To be suitable for growing hydroponically on a commercial basis, a number of factors, in addition to the crop being high value, are crucial, according to Dr Howard Resh, a Canadian hydroponics consultant who has written books on the subject.

Of particular value, he says, are vine crops such as tomatoes, cucumbers, eggplants and peppers. These can be trained vertically in a greenhouse, increasing revenues for a given area of land.

High-value leafy crops such as lettuce, arugula or salad rocket, basil and herbs are also suitable.

“As market value increases the value of crops, such as kale and other herbs, they may be grown hydroponically in vertical growing systems.”
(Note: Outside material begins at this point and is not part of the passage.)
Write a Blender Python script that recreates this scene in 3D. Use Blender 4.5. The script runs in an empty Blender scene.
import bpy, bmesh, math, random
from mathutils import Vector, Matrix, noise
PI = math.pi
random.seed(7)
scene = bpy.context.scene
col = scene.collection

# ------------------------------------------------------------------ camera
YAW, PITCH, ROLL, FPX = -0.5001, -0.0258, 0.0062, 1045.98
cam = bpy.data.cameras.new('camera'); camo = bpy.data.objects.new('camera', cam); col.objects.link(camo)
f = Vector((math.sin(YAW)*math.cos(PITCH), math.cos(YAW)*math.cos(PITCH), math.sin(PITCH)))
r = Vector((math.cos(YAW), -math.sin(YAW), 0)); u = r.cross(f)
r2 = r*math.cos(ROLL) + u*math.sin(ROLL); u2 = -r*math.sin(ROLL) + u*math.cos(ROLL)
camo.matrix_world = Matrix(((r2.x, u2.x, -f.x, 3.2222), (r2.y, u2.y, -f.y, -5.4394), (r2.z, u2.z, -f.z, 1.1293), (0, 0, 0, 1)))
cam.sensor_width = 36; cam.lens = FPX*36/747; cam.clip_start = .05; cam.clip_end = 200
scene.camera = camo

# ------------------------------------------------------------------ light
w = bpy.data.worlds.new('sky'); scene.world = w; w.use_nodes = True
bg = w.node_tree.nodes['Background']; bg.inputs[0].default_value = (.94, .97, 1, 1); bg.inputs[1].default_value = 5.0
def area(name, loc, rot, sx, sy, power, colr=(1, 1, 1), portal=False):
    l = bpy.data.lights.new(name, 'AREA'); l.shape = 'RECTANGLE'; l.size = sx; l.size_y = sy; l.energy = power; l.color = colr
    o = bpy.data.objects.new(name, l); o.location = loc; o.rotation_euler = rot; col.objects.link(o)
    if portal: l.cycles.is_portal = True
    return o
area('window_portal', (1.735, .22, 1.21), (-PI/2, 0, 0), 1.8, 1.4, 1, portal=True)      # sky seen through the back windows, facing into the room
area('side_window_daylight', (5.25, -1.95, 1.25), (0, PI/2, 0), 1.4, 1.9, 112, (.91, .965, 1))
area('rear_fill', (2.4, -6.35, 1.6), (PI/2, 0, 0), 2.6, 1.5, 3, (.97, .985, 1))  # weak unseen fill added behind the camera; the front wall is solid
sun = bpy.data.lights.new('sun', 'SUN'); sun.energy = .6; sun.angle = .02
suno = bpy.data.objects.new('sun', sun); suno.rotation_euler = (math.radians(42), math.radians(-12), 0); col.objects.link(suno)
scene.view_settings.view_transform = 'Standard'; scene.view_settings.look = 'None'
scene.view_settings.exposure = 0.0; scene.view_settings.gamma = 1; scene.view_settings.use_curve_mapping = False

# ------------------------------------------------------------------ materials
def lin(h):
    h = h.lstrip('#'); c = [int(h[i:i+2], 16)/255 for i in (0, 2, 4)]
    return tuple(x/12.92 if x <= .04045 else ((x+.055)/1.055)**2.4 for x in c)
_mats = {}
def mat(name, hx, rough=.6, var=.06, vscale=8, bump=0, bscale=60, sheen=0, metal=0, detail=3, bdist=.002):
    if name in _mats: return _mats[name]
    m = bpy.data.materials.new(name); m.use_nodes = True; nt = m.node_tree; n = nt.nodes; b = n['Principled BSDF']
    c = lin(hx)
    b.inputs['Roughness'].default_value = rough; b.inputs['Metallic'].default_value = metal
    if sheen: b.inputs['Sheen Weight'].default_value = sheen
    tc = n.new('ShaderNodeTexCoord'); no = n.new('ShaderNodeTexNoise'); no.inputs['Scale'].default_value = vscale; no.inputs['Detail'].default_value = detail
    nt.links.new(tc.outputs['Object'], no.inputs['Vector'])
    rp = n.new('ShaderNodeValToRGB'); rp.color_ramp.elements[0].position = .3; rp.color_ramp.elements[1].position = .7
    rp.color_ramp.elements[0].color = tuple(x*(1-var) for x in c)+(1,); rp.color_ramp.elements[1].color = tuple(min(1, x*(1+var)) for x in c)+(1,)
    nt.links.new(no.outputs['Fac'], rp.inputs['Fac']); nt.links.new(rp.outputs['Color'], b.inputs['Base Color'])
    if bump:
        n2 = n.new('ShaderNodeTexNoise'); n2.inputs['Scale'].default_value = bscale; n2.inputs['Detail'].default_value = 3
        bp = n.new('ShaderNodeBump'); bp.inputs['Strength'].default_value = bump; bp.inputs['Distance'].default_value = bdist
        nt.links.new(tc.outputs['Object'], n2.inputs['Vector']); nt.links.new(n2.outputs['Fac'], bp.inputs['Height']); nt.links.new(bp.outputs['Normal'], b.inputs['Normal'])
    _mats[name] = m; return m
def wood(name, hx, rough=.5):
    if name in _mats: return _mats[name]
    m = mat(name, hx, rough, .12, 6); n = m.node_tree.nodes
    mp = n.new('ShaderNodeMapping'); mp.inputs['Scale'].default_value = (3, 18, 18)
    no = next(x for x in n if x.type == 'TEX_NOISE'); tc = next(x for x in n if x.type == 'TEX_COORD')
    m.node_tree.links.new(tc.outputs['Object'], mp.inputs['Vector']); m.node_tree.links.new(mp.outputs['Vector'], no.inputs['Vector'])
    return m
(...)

In most cases, special varieties that produce good yields in the controlled environmental conditions of a greenhouse are grown.

It is important, adds Dr Resh, for these hydroponically grown crops to be packaged well so that they can be sold for more than crops grown using standard methods in fields.

While many of these high-value crops will continue to be produced hydroponically in the UAE, it may seem that, for various reasons, rice is unlikely to join their ranks, at least in terms of large-scale production.

Given the UAE’s talent for achieving the impossible, however, when it comes to agriculture and horticulture, the possibility should perhaps not be ruled out, especially as Mr Al Mansouri’s achievements demonstrate the Emirates’ continuing determination to push the agricultural boundaries.